Multifamily NW, a trade association whose members own or manage more than 30,000 apartments in Portland, today filed a federal lawsuit in U.S. District Court in Portland alleging that a tenant-protection ordinance Portland City Council passed last year violates their rights.
"Plaintiffs are suing the City of Portland because it has passed laws that make management of rental housing so costly, burdensome, and risky that plaintiffs will have to either raise rents—to cover the additional costs and risks—or sell their rentals," the lawsuit says. "Plaintiffs are also suing the city because the new laws violate their civil rights of free speech and due process. Additionally, plaintiffs are already regulated by federal and state law, which preempts the city's conflicting new law."
At issue is a new policy City Council passed last June called the fair access in renting (FAIR) ordinance. The policy, driven by Commissioner Chloe Eudaly, requires landlords to relax various criteria, including criminal background checks, credit scores and income requirements, used to screen tenants.
Eudaly worked on the policy for more than two years, and its passage marked a major victory for her and the tenants' rights platform upon which she ran for office in 2016.

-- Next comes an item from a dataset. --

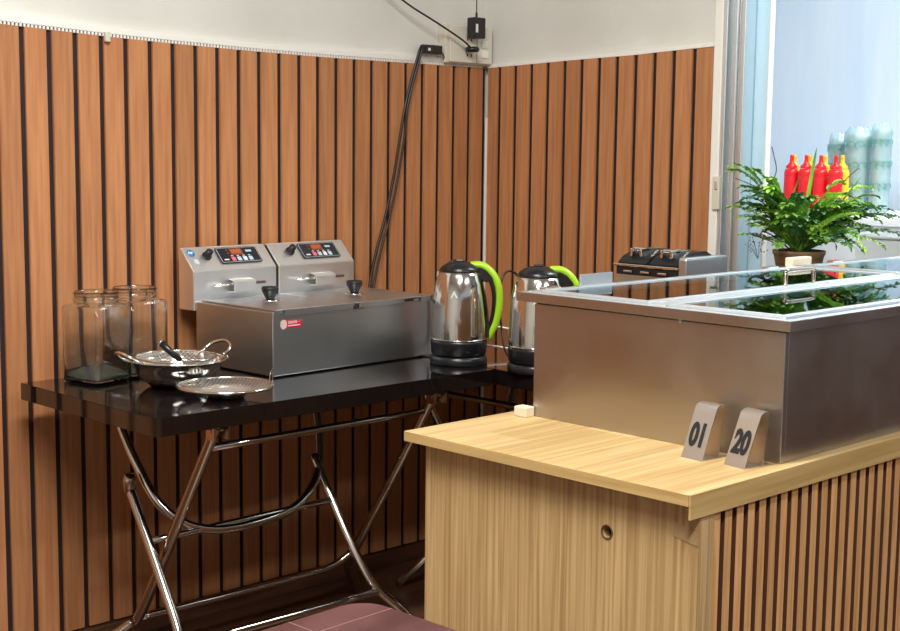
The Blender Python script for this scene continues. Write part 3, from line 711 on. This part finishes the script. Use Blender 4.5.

"It is no secret that Portland has a long history of overtly racist housing laws—the effects of which still shape our city today," Eudaly said before casting her vote in support of the ordinance. "What we fail to acknowledge more readily is that many of our current laws continue to uphold discriminatory practices. While the language may be less explicit now, the effect is just as clear: we continue to see communities of color, and especially black residents, pushed to the margins of our city and beyond at an alarming rate."
Eudaly anticipated the new policy might prompt a legal challenge. As WW reported, she asked the city attorney's office to evaluate that risk last year before passage. The response: the policy carried with it a "low to moderate risk of being invalidated by a lawsuit."
The lawsuit filed today, which names two individual landlords, Janet Newcomb and Jerry Mason, seeks an injunction to block implementation of the FAIR ordinance before it goes into effect March 1.
As is normally the case, City Attorney Tracy Reeve says her office will not comment on pending litigation. Eudaly's office also declined to comment.